STATISTA

Statecraft - Pioneer Usage - Representation

In conversation with Allison Freedman Weinberg from recess

Recess is a nonprofit art space in Brooklyn, New York that invites artists to work in a public setting, emphasizing process and dialogue between artists and audiences. Recess aims to build a more vibrant and accessible art world by engaging its communities and helping to keep artists in New York City. Genevieve Lipinsky de Orlov spoke with Founder and Executive Director Allison Weisberg about the questions and challenges involved in maintaining this space in the less hospitable landscape of New York.

G
The history of Recess directly mentions the disparity in affordability between where artists live and work and where exhibition audiences are found as an important factor in establishing Recess’s first location. Was it important to you that Recess be situated in a neighborhood with a rich and significant history in the art world? It seems like the decision to locate Recess in Soho was motivated in part by a conscious wish to highlight the neighborhood’s historical importance to artists, which has been practically obliterated, and to reclaim that space.

A
Yes it was important — especially before we made a name for ourselves — that our artists take up space in an established neighborhood with lots of visibility.
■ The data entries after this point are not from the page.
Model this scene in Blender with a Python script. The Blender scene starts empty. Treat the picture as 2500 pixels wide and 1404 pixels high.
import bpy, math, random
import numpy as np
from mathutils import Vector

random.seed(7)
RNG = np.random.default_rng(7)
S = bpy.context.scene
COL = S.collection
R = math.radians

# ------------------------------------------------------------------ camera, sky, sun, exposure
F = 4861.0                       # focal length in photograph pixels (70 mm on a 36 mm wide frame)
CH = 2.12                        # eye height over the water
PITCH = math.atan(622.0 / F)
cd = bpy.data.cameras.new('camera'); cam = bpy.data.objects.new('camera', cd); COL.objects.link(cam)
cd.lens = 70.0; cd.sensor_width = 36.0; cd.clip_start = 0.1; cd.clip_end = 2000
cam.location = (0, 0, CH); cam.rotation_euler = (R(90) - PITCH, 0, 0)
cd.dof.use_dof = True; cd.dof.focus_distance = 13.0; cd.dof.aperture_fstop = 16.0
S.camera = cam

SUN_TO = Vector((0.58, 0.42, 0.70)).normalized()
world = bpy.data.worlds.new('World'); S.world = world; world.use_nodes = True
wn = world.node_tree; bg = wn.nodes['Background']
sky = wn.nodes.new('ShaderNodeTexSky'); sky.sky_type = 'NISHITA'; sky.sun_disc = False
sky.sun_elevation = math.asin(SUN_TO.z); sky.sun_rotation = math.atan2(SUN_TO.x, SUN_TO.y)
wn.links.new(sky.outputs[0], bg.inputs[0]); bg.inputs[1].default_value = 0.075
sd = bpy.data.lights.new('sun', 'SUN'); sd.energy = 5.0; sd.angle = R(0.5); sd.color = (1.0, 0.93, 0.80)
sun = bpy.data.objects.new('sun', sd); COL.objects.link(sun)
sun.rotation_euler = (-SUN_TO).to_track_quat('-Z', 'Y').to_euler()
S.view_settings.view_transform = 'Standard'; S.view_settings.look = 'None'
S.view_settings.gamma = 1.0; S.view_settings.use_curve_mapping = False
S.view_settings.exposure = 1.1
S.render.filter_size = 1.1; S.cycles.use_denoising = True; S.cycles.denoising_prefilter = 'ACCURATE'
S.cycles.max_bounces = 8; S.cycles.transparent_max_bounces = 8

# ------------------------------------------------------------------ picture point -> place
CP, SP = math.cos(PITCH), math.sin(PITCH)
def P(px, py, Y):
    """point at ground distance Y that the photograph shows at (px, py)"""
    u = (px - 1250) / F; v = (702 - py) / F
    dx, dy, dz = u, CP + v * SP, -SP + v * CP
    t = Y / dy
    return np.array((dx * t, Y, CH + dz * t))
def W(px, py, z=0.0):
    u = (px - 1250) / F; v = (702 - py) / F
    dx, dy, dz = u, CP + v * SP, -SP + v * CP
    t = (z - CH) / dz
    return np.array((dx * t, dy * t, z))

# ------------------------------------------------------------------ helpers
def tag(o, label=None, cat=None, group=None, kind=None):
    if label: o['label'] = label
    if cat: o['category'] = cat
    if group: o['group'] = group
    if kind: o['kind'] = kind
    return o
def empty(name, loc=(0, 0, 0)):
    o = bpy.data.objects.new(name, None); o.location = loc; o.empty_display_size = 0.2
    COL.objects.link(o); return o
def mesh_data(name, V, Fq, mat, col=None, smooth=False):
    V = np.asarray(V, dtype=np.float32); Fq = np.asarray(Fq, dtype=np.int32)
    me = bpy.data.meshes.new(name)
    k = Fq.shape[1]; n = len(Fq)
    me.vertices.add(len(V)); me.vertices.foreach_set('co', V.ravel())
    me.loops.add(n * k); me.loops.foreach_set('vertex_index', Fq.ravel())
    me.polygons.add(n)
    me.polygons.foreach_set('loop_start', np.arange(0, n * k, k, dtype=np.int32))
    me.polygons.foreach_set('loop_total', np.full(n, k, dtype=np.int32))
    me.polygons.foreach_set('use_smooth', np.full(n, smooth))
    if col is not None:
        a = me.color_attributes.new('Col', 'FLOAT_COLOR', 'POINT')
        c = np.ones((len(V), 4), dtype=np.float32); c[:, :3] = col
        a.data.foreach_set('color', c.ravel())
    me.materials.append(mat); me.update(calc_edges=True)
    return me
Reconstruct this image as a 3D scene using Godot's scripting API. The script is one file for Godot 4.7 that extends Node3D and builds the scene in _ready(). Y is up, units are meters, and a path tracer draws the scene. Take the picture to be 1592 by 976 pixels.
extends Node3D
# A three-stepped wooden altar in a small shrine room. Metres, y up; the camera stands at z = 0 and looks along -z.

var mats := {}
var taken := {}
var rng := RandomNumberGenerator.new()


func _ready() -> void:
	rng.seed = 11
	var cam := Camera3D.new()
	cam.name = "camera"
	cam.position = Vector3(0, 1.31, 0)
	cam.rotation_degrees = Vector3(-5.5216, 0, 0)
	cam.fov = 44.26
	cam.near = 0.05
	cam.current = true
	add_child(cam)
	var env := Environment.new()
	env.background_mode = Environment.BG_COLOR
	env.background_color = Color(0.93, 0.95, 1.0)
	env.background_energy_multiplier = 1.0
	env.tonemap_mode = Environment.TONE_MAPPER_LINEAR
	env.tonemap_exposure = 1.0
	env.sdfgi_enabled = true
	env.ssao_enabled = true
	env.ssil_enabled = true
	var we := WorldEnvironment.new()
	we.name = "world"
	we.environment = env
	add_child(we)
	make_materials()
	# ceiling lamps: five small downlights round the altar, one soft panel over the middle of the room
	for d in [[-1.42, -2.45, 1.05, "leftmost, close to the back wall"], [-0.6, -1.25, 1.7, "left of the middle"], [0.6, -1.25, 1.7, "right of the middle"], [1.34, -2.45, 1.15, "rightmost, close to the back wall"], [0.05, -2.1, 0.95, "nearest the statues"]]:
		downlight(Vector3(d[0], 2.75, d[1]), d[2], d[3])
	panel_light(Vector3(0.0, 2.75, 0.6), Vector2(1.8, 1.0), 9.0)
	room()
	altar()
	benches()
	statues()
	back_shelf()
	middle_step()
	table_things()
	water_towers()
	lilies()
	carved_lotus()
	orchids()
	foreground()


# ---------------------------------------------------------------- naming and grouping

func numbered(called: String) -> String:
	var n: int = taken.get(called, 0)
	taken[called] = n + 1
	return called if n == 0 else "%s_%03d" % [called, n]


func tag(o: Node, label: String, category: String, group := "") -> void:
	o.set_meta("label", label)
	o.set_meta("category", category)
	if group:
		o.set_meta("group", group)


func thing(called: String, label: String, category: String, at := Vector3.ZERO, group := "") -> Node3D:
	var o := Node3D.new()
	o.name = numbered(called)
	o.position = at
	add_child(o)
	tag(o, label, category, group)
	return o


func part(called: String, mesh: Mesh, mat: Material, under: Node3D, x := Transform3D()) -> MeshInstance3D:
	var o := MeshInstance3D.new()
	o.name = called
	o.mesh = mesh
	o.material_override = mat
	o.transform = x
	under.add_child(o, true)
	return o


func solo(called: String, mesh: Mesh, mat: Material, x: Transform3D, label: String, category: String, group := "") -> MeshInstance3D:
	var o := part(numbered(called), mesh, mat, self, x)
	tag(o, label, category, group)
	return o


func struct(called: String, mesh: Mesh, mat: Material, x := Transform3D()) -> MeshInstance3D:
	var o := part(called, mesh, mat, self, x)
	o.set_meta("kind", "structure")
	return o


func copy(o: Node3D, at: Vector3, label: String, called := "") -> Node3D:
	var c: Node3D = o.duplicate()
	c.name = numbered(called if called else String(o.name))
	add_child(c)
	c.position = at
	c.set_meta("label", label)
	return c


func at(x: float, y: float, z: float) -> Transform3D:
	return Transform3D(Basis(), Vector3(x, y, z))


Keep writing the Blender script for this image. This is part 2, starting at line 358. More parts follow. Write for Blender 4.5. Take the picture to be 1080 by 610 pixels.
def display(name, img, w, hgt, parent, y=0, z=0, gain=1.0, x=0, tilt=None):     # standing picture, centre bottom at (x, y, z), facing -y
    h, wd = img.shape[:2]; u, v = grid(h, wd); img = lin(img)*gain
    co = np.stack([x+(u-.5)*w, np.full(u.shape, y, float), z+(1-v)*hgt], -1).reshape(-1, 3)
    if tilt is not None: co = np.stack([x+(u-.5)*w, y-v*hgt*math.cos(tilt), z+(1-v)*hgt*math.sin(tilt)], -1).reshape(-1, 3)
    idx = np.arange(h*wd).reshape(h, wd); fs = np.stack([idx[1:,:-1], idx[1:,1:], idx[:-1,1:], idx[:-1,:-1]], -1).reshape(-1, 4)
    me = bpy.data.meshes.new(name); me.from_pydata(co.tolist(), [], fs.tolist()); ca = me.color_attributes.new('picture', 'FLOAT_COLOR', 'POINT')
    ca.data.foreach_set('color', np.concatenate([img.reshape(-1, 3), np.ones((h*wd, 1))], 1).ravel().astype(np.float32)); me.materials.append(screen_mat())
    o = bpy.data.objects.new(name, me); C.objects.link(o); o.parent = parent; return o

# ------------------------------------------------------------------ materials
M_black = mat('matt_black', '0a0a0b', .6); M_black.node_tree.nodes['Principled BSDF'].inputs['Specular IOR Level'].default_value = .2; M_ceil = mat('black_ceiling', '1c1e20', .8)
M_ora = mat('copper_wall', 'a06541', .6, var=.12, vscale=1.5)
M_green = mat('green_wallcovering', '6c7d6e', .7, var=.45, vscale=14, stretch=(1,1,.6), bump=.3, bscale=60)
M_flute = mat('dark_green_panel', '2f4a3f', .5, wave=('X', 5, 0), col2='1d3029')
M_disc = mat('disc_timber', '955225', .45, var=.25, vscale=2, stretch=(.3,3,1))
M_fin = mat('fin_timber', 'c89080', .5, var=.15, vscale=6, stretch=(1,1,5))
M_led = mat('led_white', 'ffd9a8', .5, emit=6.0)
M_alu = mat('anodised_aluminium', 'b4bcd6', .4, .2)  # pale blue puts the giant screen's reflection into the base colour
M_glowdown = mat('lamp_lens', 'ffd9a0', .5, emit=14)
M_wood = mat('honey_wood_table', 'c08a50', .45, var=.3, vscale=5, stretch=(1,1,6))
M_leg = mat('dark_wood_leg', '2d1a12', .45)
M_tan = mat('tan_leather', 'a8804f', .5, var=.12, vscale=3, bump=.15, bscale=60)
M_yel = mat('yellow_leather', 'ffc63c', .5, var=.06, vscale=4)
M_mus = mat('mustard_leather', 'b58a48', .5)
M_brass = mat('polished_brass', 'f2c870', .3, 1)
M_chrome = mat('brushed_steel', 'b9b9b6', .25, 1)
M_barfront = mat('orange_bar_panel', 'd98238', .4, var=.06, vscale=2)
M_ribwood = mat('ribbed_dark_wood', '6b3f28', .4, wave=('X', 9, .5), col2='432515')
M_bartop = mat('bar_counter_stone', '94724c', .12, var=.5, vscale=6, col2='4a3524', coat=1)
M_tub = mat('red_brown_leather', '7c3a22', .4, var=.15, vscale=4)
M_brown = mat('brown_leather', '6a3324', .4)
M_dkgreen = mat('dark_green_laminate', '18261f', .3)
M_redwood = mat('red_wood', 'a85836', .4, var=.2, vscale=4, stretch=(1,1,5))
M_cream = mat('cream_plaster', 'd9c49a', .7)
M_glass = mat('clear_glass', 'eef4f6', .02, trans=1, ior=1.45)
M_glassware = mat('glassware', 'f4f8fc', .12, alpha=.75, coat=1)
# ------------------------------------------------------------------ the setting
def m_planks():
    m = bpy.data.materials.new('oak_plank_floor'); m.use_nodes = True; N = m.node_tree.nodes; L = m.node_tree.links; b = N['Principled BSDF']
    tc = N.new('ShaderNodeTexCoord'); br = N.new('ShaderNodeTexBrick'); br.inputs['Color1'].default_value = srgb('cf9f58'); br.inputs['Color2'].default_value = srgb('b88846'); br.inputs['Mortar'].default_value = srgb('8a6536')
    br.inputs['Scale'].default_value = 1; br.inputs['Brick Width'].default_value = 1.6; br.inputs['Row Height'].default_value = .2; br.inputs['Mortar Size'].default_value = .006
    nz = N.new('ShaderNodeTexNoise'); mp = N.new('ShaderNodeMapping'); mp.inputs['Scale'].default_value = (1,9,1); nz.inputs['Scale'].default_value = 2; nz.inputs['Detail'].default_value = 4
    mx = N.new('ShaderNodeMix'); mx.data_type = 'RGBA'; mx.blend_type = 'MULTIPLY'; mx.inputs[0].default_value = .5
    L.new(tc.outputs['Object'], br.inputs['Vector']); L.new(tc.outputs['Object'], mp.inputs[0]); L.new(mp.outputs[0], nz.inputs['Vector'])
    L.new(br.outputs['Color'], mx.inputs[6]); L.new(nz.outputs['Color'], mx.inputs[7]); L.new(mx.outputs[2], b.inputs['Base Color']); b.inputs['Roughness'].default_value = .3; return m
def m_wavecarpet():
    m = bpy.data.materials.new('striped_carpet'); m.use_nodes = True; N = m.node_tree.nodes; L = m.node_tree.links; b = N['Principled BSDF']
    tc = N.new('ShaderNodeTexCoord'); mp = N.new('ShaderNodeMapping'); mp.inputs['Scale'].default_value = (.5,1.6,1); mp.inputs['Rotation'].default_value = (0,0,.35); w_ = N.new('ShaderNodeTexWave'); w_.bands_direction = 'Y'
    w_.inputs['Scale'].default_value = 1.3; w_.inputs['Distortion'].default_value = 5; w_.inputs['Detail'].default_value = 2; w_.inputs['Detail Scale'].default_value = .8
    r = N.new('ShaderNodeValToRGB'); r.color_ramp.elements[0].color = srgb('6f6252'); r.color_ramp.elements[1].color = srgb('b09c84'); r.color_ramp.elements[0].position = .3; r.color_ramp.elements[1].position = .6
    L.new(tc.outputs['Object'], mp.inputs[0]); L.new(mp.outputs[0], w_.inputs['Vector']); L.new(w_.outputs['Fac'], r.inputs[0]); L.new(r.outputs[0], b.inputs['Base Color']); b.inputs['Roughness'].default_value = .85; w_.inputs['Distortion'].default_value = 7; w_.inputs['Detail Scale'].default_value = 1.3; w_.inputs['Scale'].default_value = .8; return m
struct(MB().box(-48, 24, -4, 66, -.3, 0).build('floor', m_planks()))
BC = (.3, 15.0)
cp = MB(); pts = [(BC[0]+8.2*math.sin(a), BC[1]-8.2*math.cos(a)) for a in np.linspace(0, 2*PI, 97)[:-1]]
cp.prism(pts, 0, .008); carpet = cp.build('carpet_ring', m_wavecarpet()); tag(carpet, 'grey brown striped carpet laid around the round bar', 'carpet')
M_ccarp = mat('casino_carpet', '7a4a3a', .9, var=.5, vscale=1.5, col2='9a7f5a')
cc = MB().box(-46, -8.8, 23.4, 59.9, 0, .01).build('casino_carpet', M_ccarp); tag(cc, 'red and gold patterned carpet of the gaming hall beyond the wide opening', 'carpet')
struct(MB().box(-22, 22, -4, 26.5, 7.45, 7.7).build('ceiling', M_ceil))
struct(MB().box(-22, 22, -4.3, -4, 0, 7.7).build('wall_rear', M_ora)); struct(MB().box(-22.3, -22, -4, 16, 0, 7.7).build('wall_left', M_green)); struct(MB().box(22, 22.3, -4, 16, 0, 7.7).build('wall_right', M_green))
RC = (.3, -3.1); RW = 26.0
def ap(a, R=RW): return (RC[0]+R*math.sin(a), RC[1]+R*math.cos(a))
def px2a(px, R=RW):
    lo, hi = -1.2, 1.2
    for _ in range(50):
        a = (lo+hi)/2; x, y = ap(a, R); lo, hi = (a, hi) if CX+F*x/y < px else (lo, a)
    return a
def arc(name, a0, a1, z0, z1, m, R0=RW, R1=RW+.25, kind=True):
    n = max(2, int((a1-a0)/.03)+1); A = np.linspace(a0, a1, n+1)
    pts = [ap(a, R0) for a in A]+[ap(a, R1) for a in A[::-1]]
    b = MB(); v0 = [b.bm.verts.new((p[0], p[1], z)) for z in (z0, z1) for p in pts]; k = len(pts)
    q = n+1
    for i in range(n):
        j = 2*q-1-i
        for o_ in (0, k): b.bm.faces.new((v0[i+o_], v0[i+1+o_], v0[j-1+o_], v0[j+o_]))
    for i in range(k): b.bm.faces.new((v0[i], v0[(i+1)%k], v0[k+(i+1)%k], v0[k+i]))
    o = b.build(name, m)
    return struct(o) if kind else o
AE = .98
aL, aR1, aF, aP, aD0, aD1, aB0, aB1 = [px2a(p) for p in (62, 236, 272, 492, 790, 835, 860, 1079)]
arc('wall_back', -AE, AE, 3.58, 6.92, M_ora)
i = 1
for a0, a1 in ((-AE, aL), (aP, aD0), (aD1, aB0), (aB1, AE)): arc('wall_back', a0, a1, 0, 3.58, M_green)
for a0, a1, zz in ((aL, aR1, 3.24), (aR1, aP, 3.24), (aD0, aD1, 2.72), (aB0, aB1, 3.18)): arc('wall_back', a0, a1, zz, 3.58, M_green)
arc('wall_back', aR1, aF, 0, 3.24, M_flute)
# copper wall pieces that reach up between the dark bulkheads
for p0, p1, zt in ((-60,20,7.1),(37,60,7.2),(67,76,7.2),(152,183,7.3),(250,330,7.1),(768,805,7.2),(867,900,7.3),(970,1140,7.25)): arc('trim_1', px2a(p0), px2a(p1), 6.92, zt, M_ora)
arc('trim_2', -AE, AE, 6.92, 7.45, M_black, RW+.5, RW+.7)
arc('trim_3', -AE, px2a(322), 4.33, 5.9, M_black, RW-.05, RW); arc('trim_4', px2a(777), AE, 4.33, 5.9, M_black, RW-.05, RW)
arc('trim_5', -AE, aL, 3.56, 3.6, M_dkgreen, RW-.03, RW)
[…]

The neighborhood's rich history allowed us to align with the values of the alternative space movement and reclaim Soho as a creative place. But we take that ethos even further: we want to expand who gets to be included in the arts community. Even in the radical space of 60s and 70s Soho, most of those artists were white males. That has never been the case at Recess.   

G
What were the challenges in finding a space that met your needs both in architecture and affordability in a neighborhood like Soho?

A
Our space was pretty quirky. It didn't really meet our needs! But we made it work.   

G
Does New York City have any legislative infrastructure that supports or protects nonprofit organizations like Recess? 

A
The city offers grants to nonprofit organizations, but those grants are earmarked for direct program costs. Very few grants, government or otherwise, can be used to secure space. We receive money from the City, State, and Federal Government, but that money combined makes up less than 10% of our budget. Most of our money comes from grants from private foundations. We have a sustaining donor program and receive gifts from individuals. We make a very small amount from benefit art editions and space rentals.

G
What was Recess’s relationship to the neighborhood and its community in Soho like? Did Recess specifically engage residents ad neighboring tenants?

A
The thing I loved most about Soho was the incredible range of folks walking in our space. On any given day, we'd host a chic Italian tourist, followed by an office worker coming from 6th Avenue, and then a construction worker from down the block. We also had some regulars from the neighborhood, both newcomers and artists who had been there since the 60s.   

G
When and why did Recess move from Soho to Brooklyn?
A
Soho was an incredible resource and helped put us and our artists on the map. But after eight years, we craved more of a community. We wanted to set down roots in a neighborhood. We had established a small following, and no longer needed the visibility that Soho afforded to get folks to our space. And we had outgrown our storefront in every way possible.

G
How has Recess’s audience changed as a result of this move, and how is the relationship to the surrounding community different than that in Soho?
A
In the beginning of Recess, we relied on the public as our community. Folks walking in the space formed the core of our audience. But it became clear that we were not going to achieve our mission of building a more just and equitable creative community with just an open door policy. So we began more targeted outreach to groups of artists and audiences who have been traditionally excluded in art spaces, galleries, and museums. By reaching out and grabbing diverse communities, we were able to more actively expand our public and in so doing, hopefully redefine an "arts community."

G
With STATISTA, we have been talking a lot about Verstetigung, a process that leads to something becoming permanent, having a lasting existence. Art spaces like Recess are so often exploited in processes of gentrification. How do you and the organization as a whole see Recess within the ecosystem of the New York art world, but also within the city itself?
A
It is important to acknowledge our role as gentrifiers. I never want to split hairs about that. But we hope to become embedded in our community in a long-term capacity to serve as active listeners and partners to our neighbors. Ultimately, if we do our job and achieve our mission, we empower our constituents to take ownership of our organization and take an active role in informing our contribution to the landscape of the city.